Nvidia Tensor Cores Explained: Purpose and Applications

Nvidia Tensor Cores Explained: Purpose and Applications

There are three main sets of cores or processing units found inside higher-tier NVIDIA GeForce RTX graphics processors. These are the CUDA cores, Tensor cores, and RT cores. The Tensor cores are co-processing units that demonstrate the integration of artificial intelligence technologies in modern graphics processing technology. What exactly are these Tensor cores? What do they do and how do they work? Why are the processing units important?

Explaining the Purpose and Applications of Nvidia Tensor Cores: What Are They, How Do They Work, and Why Are They Important?

Nvidia first introduced the Tensor cores for its data center graphics processors in 2017 with the Volta architecture and further for the end-use consumers in 2018 with the introduction of the Turing architecture and the launching of the GeForce RTX 2000 series of graphics processors. The collective components have now become one of the main sets of cores in modern RTX graphics processors alongside the CUDA cores and RT cores.

Purpose

Tensor cores are co-processing units that are designed to perform matrix multiplication and accumulation operations at higher speeds and better precision. These are essential in machine learning training or running AI algorithms and models. This makes these processing units AI accelerators built within a graphics processing architecture.

It is important to note that CUDA cores or main GPU cores can be used for AI acceleration but they are inefficient. The number of these cores is limited. These cores can also only operate on a single computation per clock cycle. Nvidia developed the Tensor cores and integrated them into modern GPU design to overcome these limitations.

Remember that Tensor cores can handle matrix multiplication faster and are specifically designed for numerical processes. This comes from the fact that can specifically handle multiple operations, unlike the single-operation limitation of CUDA cores. The drawback to this is that these cores are not as accurate as main GPU cores or CUDA cores.

Hence, based on the aforementioned, the purpose of Tensor cores is to accelerate artificial intelligence workloads.
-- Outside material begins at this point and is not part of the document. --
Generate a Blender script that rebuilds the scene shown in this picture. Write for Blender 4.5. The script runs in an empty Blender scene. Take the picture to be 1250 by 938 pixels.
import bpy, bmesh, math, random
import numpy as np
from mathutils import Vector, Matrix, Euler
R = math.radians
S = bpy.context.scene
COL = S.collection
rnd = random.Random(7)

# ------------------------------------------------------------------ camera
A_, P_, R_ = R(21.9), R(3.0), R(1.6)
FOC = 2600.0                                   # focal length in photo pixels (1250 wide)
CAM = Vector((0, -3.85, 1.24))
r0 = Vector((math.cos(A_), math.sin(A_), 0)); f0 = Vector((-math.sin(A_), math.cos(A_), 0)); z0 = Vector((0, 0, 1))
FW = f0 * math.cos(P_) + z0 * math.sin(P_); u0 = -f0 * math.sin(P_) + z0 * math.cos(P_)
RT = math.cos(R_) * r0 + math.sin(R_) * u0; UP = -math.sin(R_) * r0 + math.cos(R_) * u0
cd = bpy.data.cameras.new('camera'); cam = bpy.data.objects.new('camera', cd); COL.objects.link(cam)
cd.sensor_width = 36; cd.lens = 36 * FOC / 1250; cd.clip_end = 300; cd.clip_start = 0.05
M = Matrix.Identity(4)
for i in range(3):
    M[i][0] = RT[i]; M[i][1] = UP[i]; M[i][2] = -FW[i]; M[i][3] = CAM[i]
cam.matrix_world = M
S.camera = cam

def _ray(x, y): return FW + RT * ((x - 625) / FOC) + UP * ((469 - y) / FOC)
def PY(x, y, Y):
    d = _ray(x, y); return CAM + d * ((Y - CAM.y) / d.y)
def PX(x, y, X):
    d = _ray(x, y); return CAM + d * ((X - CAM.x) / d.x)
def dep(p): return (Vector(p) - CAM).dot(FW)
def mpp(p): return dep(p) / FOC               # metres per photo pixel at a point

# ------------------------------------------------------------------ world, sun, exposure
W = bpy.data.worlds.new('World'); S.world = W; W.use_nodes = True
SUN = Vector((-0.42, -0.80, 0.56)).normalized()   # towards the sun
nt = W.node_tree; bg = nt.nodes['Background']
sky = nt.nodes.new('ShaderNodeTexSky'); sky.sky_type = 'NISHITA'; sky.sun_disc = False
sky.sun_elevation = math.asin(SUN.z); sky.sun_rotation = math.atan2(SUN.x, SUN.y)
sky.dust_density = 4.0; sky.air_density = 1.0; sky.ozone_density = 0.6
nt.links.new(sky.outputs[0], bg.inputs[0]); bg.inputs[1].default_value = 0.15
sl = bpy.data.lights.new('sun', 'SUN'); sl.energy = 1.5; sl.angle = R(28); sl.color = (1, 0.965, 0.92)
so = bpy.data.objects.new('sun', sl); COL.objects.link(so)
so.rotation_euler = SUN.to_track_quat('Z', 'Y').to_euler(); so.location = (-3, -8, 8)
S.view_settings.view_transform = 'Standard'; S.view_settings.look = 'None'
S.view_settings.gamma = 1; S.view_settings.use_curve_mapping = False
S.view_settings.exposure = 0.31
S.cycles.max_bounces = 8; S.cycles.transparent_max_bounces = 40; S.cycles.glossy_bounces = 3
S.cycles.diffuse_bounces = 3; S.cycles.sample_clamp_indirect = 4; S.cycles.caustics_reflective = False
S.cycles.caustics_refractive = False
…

The inclusion of dedicated AI accelerators in graphics processing comes from the fact that GPUs have been used for training AI models and various modern graphics processing tasks are also dependent on AI algorithms.

These cores also equipped graphics processors with parallel processing capabilities. Parallel processing or parallel computing is a method in computing that involves running two or more processors or sets of cores to handle separate workloads that are part of an overall task. This is akin to dividing a large and complex task into smaller ones.

Applications

Understanding further the importance of Tensor cores or AI accelerators in modern GPU requires understanding the examples of tasks and workloads that these co-processing units can accomplish. The following are examples of tasks that represent the different applications of Tensor cores in an Nvidia graphics processor:

1. Image and Video Processing: These cores perform different image processing tasks such as denoising, upscaling, super-resolution, and color correction, and video processing tasks such as encoding, decoding, frame interpolation, and object tracking.

2. Real-Time Rendering: Another application of Tensor cores in Nvidia GPUs is in accelerating graphics rendering in real-time. This is critical in video games, graphical simulations, image and video generation, and computer-aided designs.

3. Deep Learning Super Sampling: Tensor cores power a set of Nvidia technologies called Deep Learning Super Sampling or DLSS. These include image enhancement and upscaling features that use deep learning algorithms.

4. Scientific Research: Another notable application is in scientific research that involves solving complex scientific problems. Specific examples include running analytical software for big data analytics and simulation software programs.

5. AI Training and AI Inference: They also provide an order-of-magnitude higher performance with precisions like 8-bit floating point FP8 in the Transformer Engine, Tensor Float 32 TF32, and FP16 for training and inferencing AI models.

6. Running AI Applications: A set of tensor cores also helps the GPU to process workloads related to specific AI applications. These include natural language processing for speech recognition, machine translation, and text summarization.